MODERN ARCHITECTURE
Modernism is not a specific style, but rather an international idea dating from World War II and reflective of the post war period. Some of its guiding principles include simplicity of form, open floor plan, blurring the distinction between interior and exterior spaces, and site specific design.
Lincoln Modernism
Lincoln Massachusetts has a strong and distinguished tradition of Modernism. From 1937-1970 over 300 modern residences were constructed in the town. The works include designs by locally, nationally and internationally known architects such as Walter Gropius, Marcel Breuer, Henry Hoover, Hugh Stubbins and Earl Flansburgh.
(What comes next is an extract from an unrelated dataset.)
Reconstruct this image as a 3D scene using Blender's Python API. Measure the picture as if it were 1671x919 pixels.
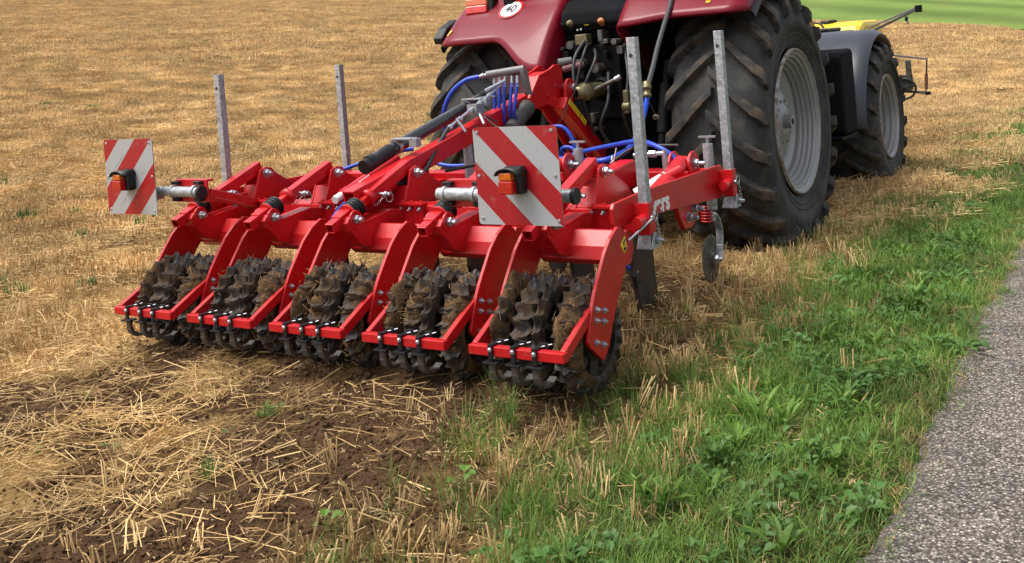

Walter Gropius was the Director of the Bauhaus in Germany, a school that combined fine art and crafts, before he moved to the United States and designed his own and Lincoln’s most famous home in 1938.
The Japan Connection
Walter Gropius wrote in the Yale Architectural Journal in 1955 about his trip to Japan, “you cannot imagine what it meant to me to come suddenly face to face with these houses, with a culture still alive, which in the past had already found the answer to many of our modern requirements of simplicity, of outdoor-indoor relations, of modular coordination, and at the same time, variety of expression, resulting in a common form language uniting all individual efforts.” Many famous Modernist architects in addition to Gropius, including Carlo Scarpa and Frank Lloyd Wright have found inspiration in Japanese design. In an interview a month before his final journey there in 1978, the Italian architect Scarpa wrote “yes, I am very much influenced by Japan, and not just because I visited it, but because even before I went there, I admired their essentiality and above all their supreme good taste. What we call good taste is present everywhere in Japan.”
studio J2
studio J2 architects is located in Lincoln and enjoys building on and reinventing its tradition of Modernism. The restoration/renovation of a Modernist residence designed by Henry Hoover and now used as the town’s Unitarian Universalist Church parsonage, is one example of their residential work. John and Jennifer were fortunate to have been sent on a client sponsored research trip to Tokyo, Osaka and Kyoto Japan in 2013.They were struck by the exquisite attention to detail and complete manifestation of beauty in simplicity they found there. They understood why a road they visited in Kyoto was described in a guidebook as “the most beautiful street in the world”. These and other local and international experiences have helped to shape their core design principles which they use to create architecture that reveals the distinct spirit of its occupants and place.